Armida lays a siren trap for Rinaldo in the form of Almirena clones who lure him away from his knights. The Christian Magician whose counsel they seek turns out to be a mad chemistry professor. Act 3 is often laugh-out-loud funny as the hapless crusaders don schoolgirl uniform and ambush Armida’s gang wielding hockey sticks as weapons. The decisive battle is a playground football match, a slow-motion ballet with a globe beach ball, brilliantly choreographed.

It was just a fortnight ago that the production lost its leading lady, resulting in Jakub Józef Orliński stepping up from Eustazio into the title role. The Polish countertenor has already sung Rinaldo (at Oper Frankfurt in January) and his performance here was outstanding in every way. His voice has real resonance, projecting well and bending notes in “Cara sposa” as he moved through a kaleidoscope of colours. His “Venti, turbini” was sensational. Orliński, an accomplished breakdancer, has all the moves with some nifty footwork – and sword-work – in Carsen’s dance routines.
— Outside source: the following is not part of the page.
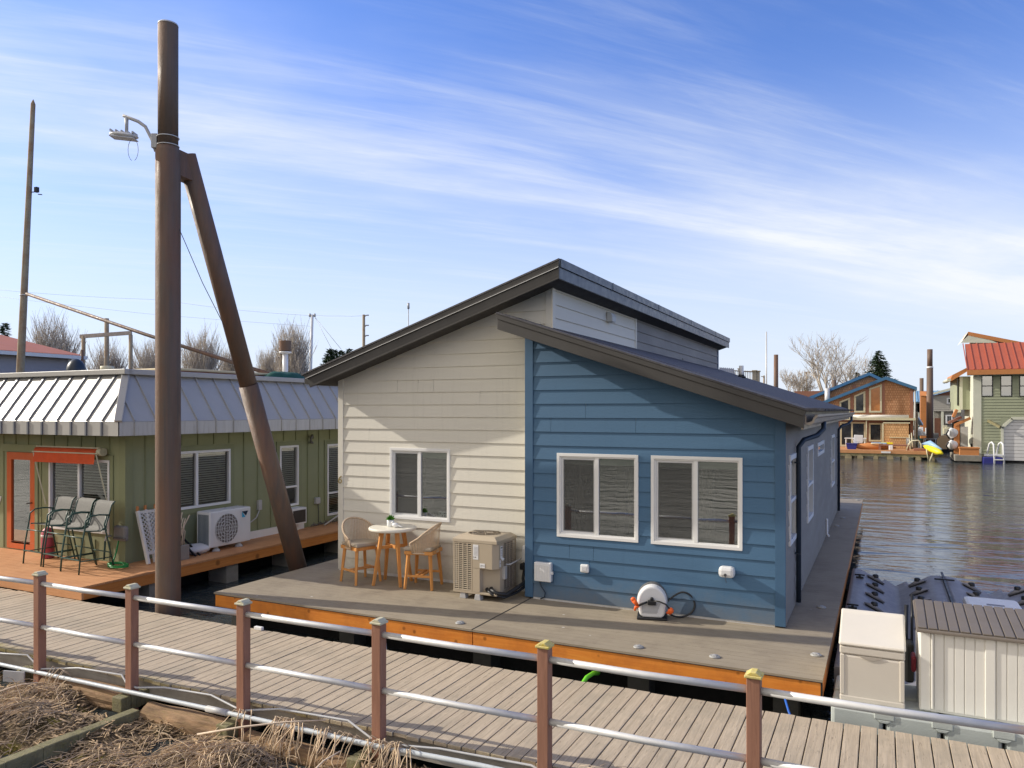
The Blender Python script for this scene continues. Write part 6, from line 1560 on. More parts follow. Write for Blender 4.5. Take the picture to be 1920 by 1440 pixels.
# ------------------------------------------------------------------ shingled floating house across the water
def shingled_house():
    Yw, Yd = 64.5, 59.4
    A = lambda u, v: at(u, v, Yw)
    def q(u, v): p = A(u, v); return (p.x, p.z)
    h = thing('floating_house', 'brown shingled two-storey floating house with blue roof edges across the water', 'floating house', (A(1650,840).x, Yw, WZ))
    zf = .02; xr = A(1712,780).x; xl = A(1520,780).x; pk = q(1661,712)
    er = q(1712,730); el = (xl, pk[1]-(pk[0]-xl)*.42)
    zmid = A(1650,786).z
    mb = MB(); mb.poly((xl,Yw,zmid),(xr,Yw,zmid),(xr,Yw,er[1]),(pk[0],Yw,pk[1]),(xl,Yw,el[1])); mb.quad((xr,Yw,zf),(xr,Yw+9,zf),(xr,Yw+9,er[1]),(xr,Yw,er[1])); mb.build('shingle_wall', M['cedar'], h)
    mb = MB(); mb.quad((xl,Yw+.25,zf),(xr-.02,Yw+.25,zf),(xr-.02,Yw+.25,zmid),(xl,Yw+.25,zmid)); mb.quad((xl,Yw,zmid),(xr,Yw,zmid),(xr,Yw+.25,zmid),(xl,Yw+.25,zmid)); mb.build('lower_wall', M['brownwall'], h)
    mb = MB(); mb.box(xr-.2,xr+.02,Yw-.05,Yw-.003,zf,er[1]-.02)
    for u in (1656.5, 1626, 1597.5): x = A(u,760).x; mb.box(x-.09,x+.09,Yw-.03,Yw-.003,zmid,pk[1]-abs(x-pk[0])*(.42 if x < pk[0] else .33)-.1)
    mb.build('trim', M['brownwall'], h)
    def gable(Y, pk, xl, xr, zl, zr, name='roof'):
        mb = MB()
        for (xa,za,xb,zb) in ((xl,zl,pk[0],pk[1]),(pk[0],pk[1],xr,zr)): mb.prism([(xa,za),(xb,zb),(xb,zb+.24),(xa,za+.24)], 'y', Y-.35, Y+9)
        return mb.build(name, M['blueroof'], h)
    gable(Yw, pk, xl-.3, xr+.25, el[1]-.12, er[1]-.08)
    # rear gable, higher and further left
    Y2 = Yw+2.6; P = lambda u, v: at(u, v, Y2)
    p2 = P(1630,704); l2 = P(1523,748); r2 = P(1668,722)
    mb = MB(); mb.poly((l2.x,Y2,0),(r2.x,Y2,0),(r2.x,Y2,r2.z),(p2.x,Y2,p2.z),(l2.x,Y2,l2.z)); mb.build('rear_shingle_wall', M['cedar'], h)
    gable(Y2, (p2.x,p2.z), l2.x-.3, r2.x, l2.z-.1, r2.z, 'rear_roof')
    mb = MB(); x = P(1602,720).x; mb.box(x-.12,x+.12,Y2-.06,Y2-.003,3.4,P(1602,722).z); mb.build('trim', M['brownwall'], h)
    # sloped-top windows
    for (ua,ub,va,vb,vbot,m) in ((1574,1594,753,745,773.5,'glassfar'),(1601.5,1622.5,742,733,773.5,'glassfar'),(1629.5,1653.5,728.5,720.5,773.5,'orangeglass')):
        (xa,za),(xb,zb),(x_,z0) = q(ua,va), q(ub,vb), q(ua,vbot)
        mb = MB(); w = .13
        mb.prism([(xa,z0),(xb,z0),(xb,z0+w),(xa,z0+w)],'y',Yw-.06,Yw-.002); mb.prism([(xa,za-w),(xb,zb-w),(xb,zb),(xa,za)],'y',Yw-.06,Yw-.002)
        mb.prism([(xa,z0+w),(xa+w,z0+w),(xa+w,za-w),(xa,za-w)],'y',Yw-.06,Yw-.002); mb.prism([(xb-w,z0+w),(xb,z0+w),(xb,zb-w),(xb-w,zb-w)],'y',Yw-.06,Yw-.002); wn = mb.build('window', M['cap'], h)
        mb = MB(); mb.poly((xa+.05,Yw-.02,z0+.05),(xb-.05,Yw-.02,z0+.05),(xb-.05,Yw-.02,zb-.05),(xa+.05,Yw-.02,za-.05)); mb.build('pane', M[m], wn)
    # ground floor openings
    Yl = Yw+.25
    def opening(ua, ub, va, vb, name, mull=None):
        a, b = at(ua,va,Yl), at(ub,vb,Yl); z0, z1 = max(b.z,zf), a.z
        T = lambda x, d, z: (x, Yl-d, z)
        mb = MB(); framebox(mb, T, a.x, b.x, z0, z1, .12, 0, .06)
        if mull: x = at(mull,800,Yl).x; tbox(mb, T, x-.06, x+.06, 0, .055, z0, z1)
        w = mb.build(name, M['cap'], h); mb = MB(); mb.quad((a.x,Yl-.012,z0),(b.x,Yl-.012,z0),(b.x,Yl-.012,z1),(a.x,Yl-.012,z1)); mb.build('pane', M['glassfar'], w)
    opening(1575,1623,791,840,'sliding_door',1597.5); opening(1629,1654,793,828,'window')
    # awning beam, roll and closet
    a, b = at(1575,786,Yw-.5), at(1717,787,Yw-.5)
    mb = MB(); mb.box(a.x,b.x,Yw-.6,Yw-.003,a.z-.06,a.z+.10); mb.build('beam', M['cap'], h)
    a, b = at(1590,781,Yw-.4), at(1704,782,Yw-.4); mb = MB(); mb.tube([(a.x,Yw-.35,a.z),(b.x,Yw-.35,a.z)], .14, 12); mb.build('awning', M['shedwhite'], h)
    c0, c1 = at(1657,794,Yw-.8), at(1704,843,Yw-.8); mb = MB(); mb.box(c0.x,c1.x,Yw-.8,Yw+.24,zf,c0.z); cl = mb.build('closet', M['cedarpale'], h)
    mb = MB(); mb.box(c0.x-.05,c1.x+.08,Yw-.86,Yw+.2,c0.z+.002,c0.z+.09); mb.box(c0.x-.12,c0.x-.003,Yw-.82,Yw-.7,zf,c0.z); mb.build('trim', M['cap'], cl)
    d0, d1 = at(1669,821,Yw-1.1), at(1703,843,Yw-1.1); mb = MB(); mb.box(d0.x,d1.x,Yw-1.15,Yw-.803,zf,d0.z); bn = mb.build('wood_bin', M['cedarpale'], h)
    mb = MB(); mb.box(d0.x-.04,d1.x+.04,Yw-1.2,Yw-.81,d0.z+.002,d0.z+.05); mb.build('lid', M['cap'], bn)
    x = at(1609,800,Yw-.5).x; mb = MB(); x = at(1624.5,800,Yw-.45).x; mb.cyl((x,Yw-.45,zf),(x,Yw-.45,at(1622,786,Yw-.45).z),.05,8); mb.build('post', M['cap'], h)
    x = xr+.12; mb = MB(); mb.tube([(x,Yw-.1,er[1]),(x,Yw-.1,zf)], .06, 8); mb.build('downspout', M['conduit'], h)
    fx = P(1552,742); mb = MB(); mb.cyl((fx.x,Y2-.5,fx.z-.9),(fx.x,Y2-.5,fx.z+.6),.20,14); mb.build('flue', M['galv'], h)
    # deck on logs
    xa, xb = at(1500,850,Yd).x, at(1759,853,Yd).x
    mb = MB(); mb.box(xa,xb,Yd,Yw+.2,-.20,zf-.02); dk = mb.build('deck', M['reddeck'], h)
    mb = MB(); mb.box(xa,xb,Yd-.06,Yd-.003,-.22,zf-.02); mb.build('fascia_board', M['reddeck'], dk)
    mb = MB(); mb.box(xa,xb-.02,Yd-.02,Yw,-.42,-.225); mb.build('stringer', M['mosswood'], dk)
    mb = MB(); x = xa+.3; rg = random.Random(9)
    while x < xb: r = rg.uniform(.20,.30); mb.cyl((x,Yd-.12,WZ+.06),(x,Yd+4,WZ+.06),r*.8,12); x += rg.uniform(.75,1.15)
    mb.build('float_log', M['log'], dk)
    # things on the deck
    def P3(u, v, Y=61.5): return at(u, v, Y)
    k = 61.0
    def put(mb, name, m, label, cat, **kw): return single(mb, name, M[m], label, cat, **kw)
    p = P3(1609,845,k); z = zf-.018
    t = thing('garden_chair', 'white swivel garden chair in front of the glass doors across the water', 'chair', (p.x,k,z))
    mb = MB(); mb.box(p.x-.3,p.x+.3,k-.3,k+.3,.42,.50); mb.build('seat', M['whitep'], t, .04)
    mb = MB(); mb.prism([(p.x-.30,.50),(p.x+.30,.50),(p.x+.34,1.02),(p.x-.26,1.04)],'y',k-.30,k-.24); mb.build('backrest', M['whitep'], t, .04)
    for a in range(0,360,72): mb = MB(); mb.beam((p.x,k,.40),(p.x+.42*math.cos(R(a)),k+.42*math.sin(R(a)),z+.02),.06,.05); mb.build('leg', M['whitep'], t)
    for s in (-1,1): mb = MB(); mb.tube([(p.x+s*.32,k-.25,.75),(p.x+s*.36,k+.25,.72),(p.x+s*.30,k+.25,.46)],.025,6); mb.build('armrest', M['whitep'], t)
    p = P3(1604,830,63); t = thing('garden_table', 'white garden table behind the white swivel chair across the water', 'table', (p.x,63,z))
    mb = MB(); mb.box(p.x-.75,p.x+.75,62.6,63.4,.68,.74); mb.build('tabletop', M['whitep'], t)
    for sx in (-.65,.65):
        for sy in (62.7,63.3): mb = MB(); mb.cyl((p.x+sx,sy,z),(p.x+sx,sy,.68),.03,6); mb.build('leg', M['whitep'], t)
    p = P3(1597,846,60.4); mb = MB(); mb.prism([(p.x-.28,z),(p.x+.28,z),(p.x+.36,.42),(p.x-.36,.42)],'y',60.1,60.7); mb.box(p.x-.38,p.x+.38,60.08,60.72,.36,.43); put(mb,'planter_tub','blueplastic','dark blue planter tub at the left end of the far deck','tub')
    p = P3(1635,845,60.6); t = thing('kayak', 'orange kayak lying on the far deck under the big window', 'kayak', (p.x,60.6,z))
    mb = MB(); mb.tube([(p.x-1.35,60.6,z+.16),(p.x-1.0,60.6,z+.20),(p.x-.3,60.6,z+.22),(p.x+.4,60.6,z+.22),(p.x+1.2,60.6,z+.18),(p.x+1.6,60.6,z+.14)],[.02,.15,.25,.25,.14,.02],12); mb.build('hull', M['orangetrim'], t)
    mb = MB(); mb.tube([(p.x+.3+.35*math.cos(R(a)),60.45+.18*math.sin(R(a)),z+.43) for a in range(0,360,30)],.035,6,closed=True); mb.build('cockpit_rim', M['cap'], t)
    p = P3(1648,838,62.2); mb = MB(); mb.prism([(p.x-.42,z),(p.x+.42,z),(p.x+.52,.45),(p.x-.52,.45)],'y',61.9,62.5); put(mb,'storage_tub','lightblue','light blue tub under the large ground floor window across the water','tub',bevel=.03)
    p = P3(1662,836,62.3); mb = MB(); mb.box(p.x-.35,p.x+.42,62.0,62.6,z+.35,z+.46); mb.box(p.x-.3,p.x+.36,62.05,62.55,z,z+.345); put(mb,'yellow_lid_box','yellow','low box with a yellow lid behind the dark bench across the water','box')
    p = P3(1676,846,60.3); t = thing('bench', 'dark brown wooden bench on the far deck before the wood bin', 'bench', (p.x,60.3,z))
    mb = MB(); mb.box(p.x-.95,p.x+1.0,60.1,60.6,.30,.40); mb.build('seat', M['brownwall'], t)
    for x in (p.x-.9,p.x+.9): mb = MB(); mb.box(x-.08,x+.08,60.12,60.58,z,.298); mb.build('leg', M['brownwall'], t)
    p = P3(1670,846,60.0); mb = MB(); mb.box(p.x-.12,p.x+.15,59.85,60.05,z,.34); put(mb,'white_jug','label','white jug in front of the dark bench across the water','jug',bevel=.04)
    p = P3(1661,852,59.3); mb = MB(); mb.box(p.x-.3,p.x+.3,59.30,59.33,-.18,-.05); put(mb,'house_sign','label','small pale sign on the far deck fascia','sign')
    p = P3(1716,846,60.4); mb = MB()
    for y in (60.1,60.7): mb.tube([(p.x-.55,y,z),(p.x-.42,y,.42),(p.x-.2,y,.68),(p.x+.2,y,.72),(p.x+.36,y,.45),(p.x+.38,y,z)],.035,8)
    for x,zz in ((p.x-.42,.42),(p.x+.2,.72),(p.x+.36,.45)): mb.tube([(x,60.1,zz),(x,60.7,zz)],.03,6)
    put(mb,'boarding_ladder','cap','white curved tube ladder lying near the right end of the far deck','ladder')
    p = P3(1725,848,60.0); mb = MB(); mb.box(p.x-.4,p.x+.35,59.8,60.3,z,.18); put(mb,'wood_box','brownwall','low brown box near the right end of the far deck','box',bevel=.02)
    p = P3(1708,843,62.5); mb = MB(); mb.lathe([(.26,0),(.3,.05),(.33,.75),(.30,.78)],14,(p.x,62.5,z)); put(mb,'trash_bin','reelgrey','dark bin at the right corner of the shingled house','bin')
    for k2,(u,v0,v1) in enumerate(((1711,812,838),(1707,815,845))):
        a, b = P3(u,v1,61.8), P3(u-2,v0,62.4); mb = MB(); mb.tube([a,b],.035,6); put(mb,'wood_stake','cap',('pale stake leaning at the right corner of the shingled house','second pale stake leaning nearer the wood bin')[k2],'stake')
    a, b = at(1739,839,59.5), at(1766,850,58.2)
    t = thing('kayak', 'bright yellow kayak propped at the right end of the far deck', 'kayak', b)
    d = (b-a); mb = MB(); mb.tube([a-d*.3, a-d*.1, a+d*.35, a+d*.8, b+d*.03],[.02,.14,.22,.20,.07],12); mb.build('hull', M['yellow'], t)
    mb = MB(); mb.tube([at(1750,848,58.9), at(1744,864,58.9)],.06,8); mb.tube([at(1737,842,59.3), at(1741,864,59.3)],.04,8); mb.build('prop_post', M['cap'], t)
    mb = MB(); mb.tube([a-d*.35+Vector((0,.4,.1)), a+d*.2+Vector((0,.3,.35)), b+Vector((0,.3,.25))],[.05,.2,.05],10); single(mb,'kayak',M['lightblue'],'pale blue-grey kayak lying behind the yellow kayak','kayak')
shingled_house()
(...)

Of the other three countertenors in this production (what’s the collective noun?), Tim Mead reprised his noble Goffredo from 2014 (he sang Eustazio when the staging was new). I’ve long admired his honeyed tone, especially evident in a beautiful rendition of “Sorge nel petto” in the third act. Patrick Terry, replacing Orliński as Eustazio, took time to settle, his countertenor strained at the top, and James Hall was an effective Magician, although his aria is upstaged by the locker room antics of Rinaldo’s warriors.

Giulia Semenzato made for a sweet, pure-toned Almirena, duetting exquisitely with the piccolo in “Augelletti, che cantate”, while her short phrases gave her vocal line in the hit number “Lascia ch'io pianga” an appropriately sobbing effect.

Kristina Mkhitaryan is rarely heard in Baroque repertoire and her Armida was something of a revelation, with rapier-like top notes flashing as brightly as her scimitar. Her aria di furore “Vo' far guerra, e vincer voglio” was often sung through gritted teeth and featured some fabulous interpolated top notes as she threw herself into this vampish role. As Argante, bass-baritone Brandon Cedel was a touch laboured in his coloratura and suffered from occluded diction. He was stronger in the slower numbers and his Act 3 duet with Armida “Al trionfo del nostro amore” was terrifically dispatched.

The Orchestra of the Age of Enlightenment had a ball in the pit, with springy tempi from Maxim Emelyanychev, who provided his own harpsichord punchlines in the recitatives. Their performance exemplified the whole production – opera seria as raucous schoolboy fun.